The Star EV concept was presented in 2022, and a production version, joined by 3 other EVs, was scheduled by 2026. At the same time, a Ford version of the large SUV would also go on sale.

The original plan was for a new 3-row Aviator EV to come out later this year. Followed by a smaller Corsair EV next year and eventually a Navigator EV. basically following exactly what Cadillac is doing, with the new Vistiq, Optiq, and Escalade IQ.

Ford has also delayed their large EV SUV and recently prioritized their new “cheap” EV platform Which will produce a compact SUV and pickup by 2026.
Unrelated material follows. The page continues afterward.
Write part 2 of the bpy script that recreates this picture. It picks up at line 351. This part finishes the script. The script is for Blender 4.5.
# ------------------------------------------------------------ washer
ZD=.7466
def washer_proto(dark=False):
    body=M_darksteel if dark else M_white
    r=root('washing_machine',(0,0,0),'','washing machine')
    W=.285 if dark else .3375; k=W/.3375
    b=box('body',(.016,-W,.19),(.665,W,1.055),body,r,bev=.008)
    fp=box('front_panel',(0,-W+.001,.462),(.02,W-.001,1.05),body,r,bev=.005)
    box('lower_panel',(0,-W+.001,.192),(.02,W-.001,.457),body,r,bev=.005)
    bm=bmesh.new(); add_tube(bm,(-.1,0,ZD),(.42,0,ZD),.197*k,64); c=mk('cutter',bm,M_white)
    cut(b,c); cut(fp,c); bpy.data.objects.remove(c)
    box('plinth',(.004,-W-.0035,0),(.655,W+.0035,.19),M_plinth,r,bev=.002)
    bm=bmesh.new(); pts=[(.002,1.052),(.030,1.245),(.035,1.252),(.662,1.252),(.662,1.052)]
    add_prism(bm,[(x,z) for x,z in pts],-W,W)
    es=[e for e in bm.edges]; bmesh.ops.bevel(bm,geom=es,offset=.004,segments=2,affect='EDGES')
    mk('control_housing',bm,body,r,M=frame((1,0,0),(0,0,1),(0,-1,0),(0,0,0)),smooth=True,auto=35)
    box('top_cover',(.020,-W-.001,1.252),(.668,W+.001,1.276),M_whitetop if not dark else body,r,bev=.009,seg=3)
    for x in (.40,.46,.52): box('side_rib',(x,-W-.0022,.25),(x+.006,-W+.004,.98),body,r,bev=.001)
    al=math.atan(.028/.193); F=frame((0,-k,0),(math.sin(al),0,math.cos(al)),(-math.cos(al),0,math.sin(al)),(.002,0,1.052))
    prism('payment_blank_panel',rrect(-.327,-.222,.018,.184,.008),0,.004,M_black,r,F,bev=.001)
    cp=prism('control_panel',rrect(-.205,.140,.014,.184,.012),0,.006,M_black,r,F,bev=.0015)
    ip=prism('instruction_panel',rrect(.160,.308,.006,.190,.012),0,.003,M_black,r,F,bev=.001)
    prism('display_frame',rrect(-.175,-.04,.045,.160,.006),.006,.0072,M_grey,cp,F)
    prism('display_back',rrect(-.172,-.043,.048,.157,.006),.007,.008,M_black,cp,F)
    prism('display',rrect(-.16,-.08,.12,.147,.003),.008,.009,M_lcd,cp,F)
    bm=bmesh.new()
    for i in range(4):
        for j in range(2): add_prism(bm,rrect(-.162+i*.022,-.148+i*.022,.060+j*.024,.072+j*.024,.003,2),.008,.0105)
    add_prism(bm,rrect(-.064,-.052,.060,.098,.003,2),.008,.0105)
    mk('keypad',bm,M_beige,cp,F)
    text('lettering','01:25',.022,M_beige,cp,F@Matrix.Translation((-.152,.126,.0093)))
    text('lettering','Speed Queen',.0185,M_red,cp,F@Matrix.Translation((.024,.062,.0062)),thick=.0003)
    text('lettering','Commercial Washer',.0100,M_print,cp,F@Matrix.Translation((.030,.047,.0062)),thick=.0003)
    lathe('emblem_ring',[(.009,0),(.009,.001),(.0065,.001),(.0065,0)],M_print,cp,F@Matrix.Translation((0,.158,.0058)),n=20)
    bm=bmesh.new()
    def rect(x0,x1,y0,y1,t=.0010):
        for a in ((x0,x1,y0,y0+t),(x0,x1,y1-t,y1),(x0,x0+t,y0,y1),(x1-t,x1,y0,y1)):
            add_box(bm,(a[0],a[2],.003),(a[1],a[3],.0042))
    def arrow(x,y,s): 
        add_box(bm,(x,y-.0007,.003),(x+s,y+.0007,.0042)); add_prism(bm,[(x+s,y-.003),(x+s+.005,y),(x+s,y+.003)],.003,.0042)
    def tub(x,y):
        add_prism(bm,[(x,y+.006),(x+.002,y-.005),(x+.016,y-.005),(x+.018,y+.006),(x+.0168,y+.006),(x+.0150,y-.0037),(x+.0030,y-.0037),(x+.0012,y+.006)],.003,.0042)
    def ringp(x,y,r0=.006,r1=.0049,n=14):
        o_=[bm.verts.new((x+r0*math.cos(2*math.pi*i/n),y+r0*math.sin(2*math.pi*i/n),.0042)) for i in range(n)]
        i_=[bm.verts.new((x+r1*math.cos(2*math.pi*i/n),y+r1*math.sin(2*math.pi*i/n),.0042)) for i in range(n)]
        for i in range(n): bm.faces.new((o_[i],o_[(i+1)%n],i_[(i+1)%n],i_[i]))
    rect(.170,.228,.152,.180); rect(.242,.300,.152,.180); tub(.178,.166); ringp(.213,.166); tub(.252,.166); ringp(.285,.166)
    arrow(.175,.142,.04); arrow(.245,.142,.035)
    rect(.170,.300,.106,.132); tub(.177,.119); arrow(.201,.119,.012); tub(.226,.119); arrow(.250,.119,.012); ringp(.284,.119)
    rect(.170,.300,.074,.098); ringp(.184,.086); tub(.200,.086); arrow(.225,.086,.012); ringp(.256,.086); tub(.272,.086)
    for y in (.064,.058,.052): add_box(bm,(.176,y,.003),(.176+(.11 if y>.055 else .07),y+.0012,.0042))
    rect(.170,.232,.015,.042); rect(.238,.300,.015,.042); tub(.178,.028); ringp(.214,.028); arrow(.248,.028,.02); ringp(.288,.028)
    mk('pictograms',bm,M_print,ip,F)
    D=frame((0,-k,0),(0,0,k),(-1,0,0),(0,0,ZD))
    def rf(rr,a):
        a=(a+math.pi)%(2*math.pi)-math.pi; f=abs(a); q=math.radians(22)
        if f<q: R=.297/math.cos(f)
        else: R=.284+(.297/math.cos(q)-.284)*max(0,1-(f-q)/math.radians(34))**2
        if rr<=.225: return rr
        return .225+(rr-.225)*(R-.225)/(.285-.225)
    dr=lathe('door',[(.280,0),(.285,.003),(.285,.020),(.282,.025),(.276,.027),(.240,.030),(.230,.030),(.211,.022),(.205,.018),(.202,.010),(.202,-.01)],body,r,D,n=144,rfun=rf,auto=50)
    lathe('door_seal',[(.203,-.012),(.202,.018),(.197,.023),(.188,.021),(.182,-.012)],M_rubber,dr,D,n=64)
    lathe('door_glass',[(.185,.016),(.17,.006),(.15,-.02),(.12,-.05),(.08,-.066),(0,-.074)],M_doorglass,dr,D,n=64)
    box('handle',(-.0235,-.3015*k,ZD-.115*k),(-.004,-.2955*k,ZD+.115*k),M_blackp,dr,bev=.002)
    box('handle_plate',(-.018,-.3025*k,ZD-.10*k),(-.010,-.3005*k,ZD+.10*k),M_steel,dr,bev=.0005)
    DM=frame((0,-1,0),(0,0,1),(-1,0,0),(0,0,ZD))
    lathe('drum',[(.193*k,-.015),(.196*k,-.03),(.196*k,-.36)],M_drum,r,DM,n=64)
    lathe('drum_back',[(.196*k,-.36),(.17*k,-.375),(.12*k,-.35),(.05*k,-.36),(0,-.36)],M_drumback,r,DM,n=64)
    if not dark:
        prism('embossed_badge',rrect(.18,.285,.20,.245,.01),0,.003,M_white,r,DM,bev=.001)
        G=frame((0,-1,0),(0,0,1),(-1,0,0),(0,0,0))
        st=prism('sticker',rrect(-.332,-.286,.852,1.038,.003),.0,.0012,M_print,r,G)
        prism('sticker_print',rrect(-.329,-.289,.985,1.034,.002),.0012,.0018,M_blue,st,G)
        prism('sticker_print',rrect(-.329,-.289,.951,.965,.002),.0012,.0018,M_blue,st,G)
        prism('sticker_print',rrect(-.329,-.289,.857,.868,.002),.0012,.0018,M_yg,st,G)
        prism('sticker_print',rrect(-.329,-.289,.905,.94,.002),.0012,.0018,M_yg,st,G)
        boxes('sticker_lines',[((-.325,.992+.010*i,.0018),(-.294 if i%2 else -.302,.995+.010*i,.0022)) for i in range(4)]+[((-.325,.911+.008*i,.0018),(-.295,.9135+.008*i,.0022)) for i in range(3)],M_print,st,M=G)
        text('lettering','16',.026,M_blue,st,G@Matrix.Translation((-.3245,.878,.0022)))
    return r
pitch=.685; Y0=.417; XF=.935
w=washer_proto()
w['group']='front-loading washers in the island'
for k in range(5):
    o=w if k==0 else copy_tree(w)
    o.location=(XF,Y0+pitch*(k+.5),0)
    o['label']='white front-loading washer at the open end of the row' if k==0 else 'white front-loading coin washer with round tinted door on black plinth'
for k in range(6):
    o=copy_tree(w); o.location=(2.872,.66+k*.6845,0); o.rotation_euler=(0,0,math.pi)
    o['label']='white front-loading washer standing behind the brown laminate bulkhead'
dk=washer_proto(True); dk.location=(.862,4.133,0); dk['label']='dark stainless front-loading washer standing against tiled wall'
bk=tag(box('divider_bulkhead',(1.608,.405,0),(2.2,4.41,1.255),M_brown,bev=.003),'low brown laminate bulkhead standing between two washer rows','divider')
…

I personally think it’s a mistake. Cadillac and Rivian are doing pretty well with their luxury EVs. With more to come from Volvo, Porsche Polestar, and others. While the Kia EV9 and Hyundai Ioniq 9 will be far ahead of Ford’s version of the large EV. So will Toyota who is soon coming out with 2 now 3-row EV SUVs.

I wonder if all these upcoming EVs from Ford and Lincoln are almost ready and just delayed. By 2026, they will be very late and behind almost every one. Let’s hope they’ve at least been designed…

Conversation 2 comments

  1. GM has taken the slow and steady pace with the rollout of their Ultium based EVs and as frustrating as it was hearing only a few hundred vehicles were made in a quarter, that strategy has proven to have been the right path now that Lyriq, Blazer EV, Equinox EV, Silverado EV join the more niche models like Hummer EV and Celestiq.
    Ford on the other hand seems lost. They were ahead of almost everyone with Mache and Lightning, but then everything fizzled. They seemed to have gone from one extreme to another – all gung-ho to full-stop. I honestly think Ford might not be doing well financially and unfortunately fear more terrible partnerships with VW might happen. Talk about the blind leading the blind.

  2. Ford management is totally lost. They killed all their sedans, leaving the dealers without bred and butter cars to feed their salesmen with. Then they went all in on the EV plans, only to totally change their plans a couple years later. Meanwhile, many other automakers just keep churning out new EVs. Ford management seems to think that making daily snap decisions like Elon Musk makes them good managers. It doesn’t.